Volkswagen’s (VW) top-of-the-range automaker Audi yesterday said that 2.1 million of its diesel cars worldwide are fitted with the sophisticated software enabling them to cheat emission tests.
In Germany alone, 577,000 vehicles were affected and 13,000 in the US, an Audi spokesman said. In western Europe as a whole, the number was 1.42 million.
The models concerned were the A1, A3, A4, A6, Q3, Q5 and also the TT, the spokesman said.
Photo: AFP
VW sparked global outrage last week when it admitted that 11 million of its diesel cars are equipped with so-called defeat devices that activate pollution controls during tests but covertly turn them off when the car is on the road.
Volkswagen has suspended the R&D chiefs of its core VW brand, Audi and sports-car maker Porsche, sources familiar with the matter said yesterday.
The carmaker’s supervisory board on Friday agreed to put a number of employees on leave until the details of VW’s emissions cheating scandal were cleared up, without providing names.
Audi, VW and Porsche declined comment on the suspensions.
Meanwhile, prosecutors in Germany yesterday said they have started an investigation against former Volkswagen chief executive Martin Winterkorn.
The investigation will focus on “allegations of fraud in the sale of cars with manipulated emissions data,” the Braunschweig-based prosecutor’s office said.
Winterkorn resigned on Wednesday last week, saying he had no knowledge of manipulation of emissions results.
In related news, an environmental campaign group yesterday said that new European cars are spewing out on average 40 percent more carbon dioxide than laboratory tests show, indicating that Volkswagen’s rigging of emissions tests was only part of much wider cheating.
The new report from Transport & Environment (T&E), which works closely with the European Commission, said its data did not prove other carmakers were using such devices.
However, it said that the gap between lab results and road performance had grown for emissions of carbon dioxide, as well as nitrogen oxides, to such an extent that further investigation was needed to discover what carmakers were doing to mask carbon dioxide emissions.
Their analysis found some new EU cars, including Mercedes, BMW and Peugeot vehicles, were using about 50 percent more fuel than manufacturers claimed.
T&E has worked for years to publicize the gap between lab results and real-world driving, producing an initial report in 1998.
In a statement yesterday, it said the gap was too wide to explain through well-known practices that have been tolerated in testing, such as taping up car doors to reduce wind resistance and using special driving surfaces and tires.

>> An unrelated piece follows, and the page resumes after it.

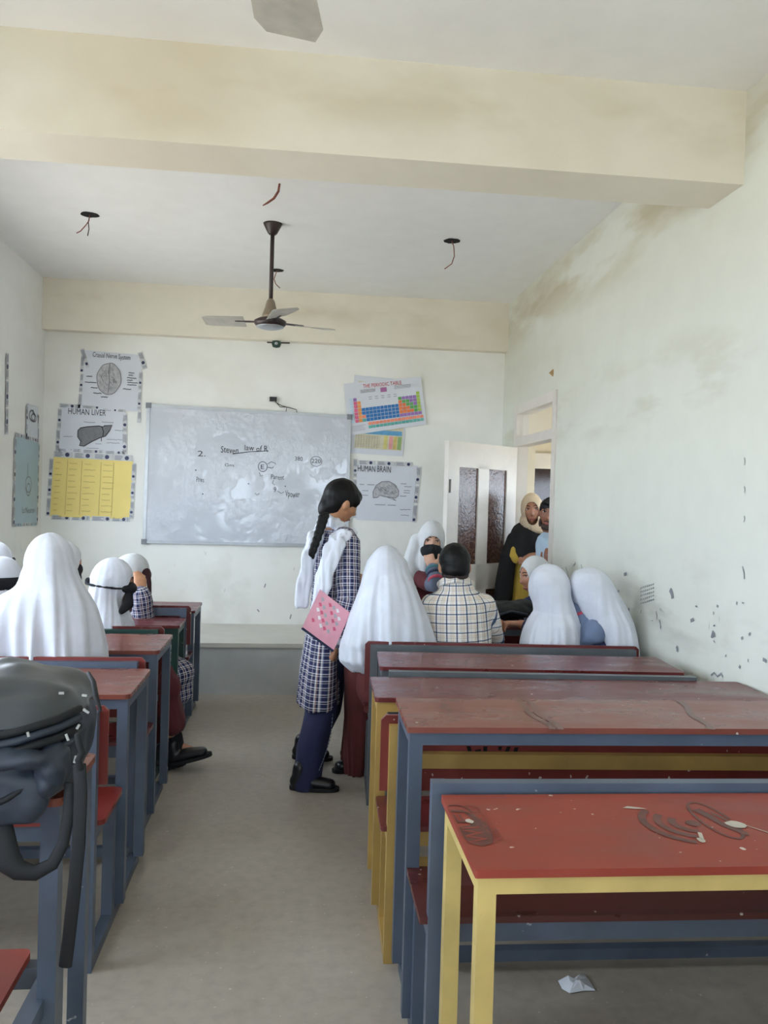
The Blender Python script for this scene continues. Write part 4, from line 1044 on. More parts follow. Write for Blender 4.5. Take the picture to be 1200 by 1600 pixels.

T&E’s analysis found the gap between official test results for carbon dioxide and the real world rose to 40 percent on average last year from 8 percent in 2001 for EU cars.
For some models it was higher. Mercedes cars had an average gap between test and real-world performance of 48 percent and their new A, C and E-class models more than 50 percent.
“The Volkswagen scandal was just the tip of the iceberg,” Greg Archer, clean vehicles manager at T&E, said, adding the carbon dioxide gap costs a typical driver 450 euros (US$504) per year.
Only Japan’s Toyota would have met the industry’s EU target of 130 grams of carbon dioxide per kilometer this year without exploiting test flexibilities, T&E said.
The European Automobile Manufacturers’ Association, which represents top carmakers, has said there is no evidence the use of defeat devices, illegal in the EU, is an industry-wide issue.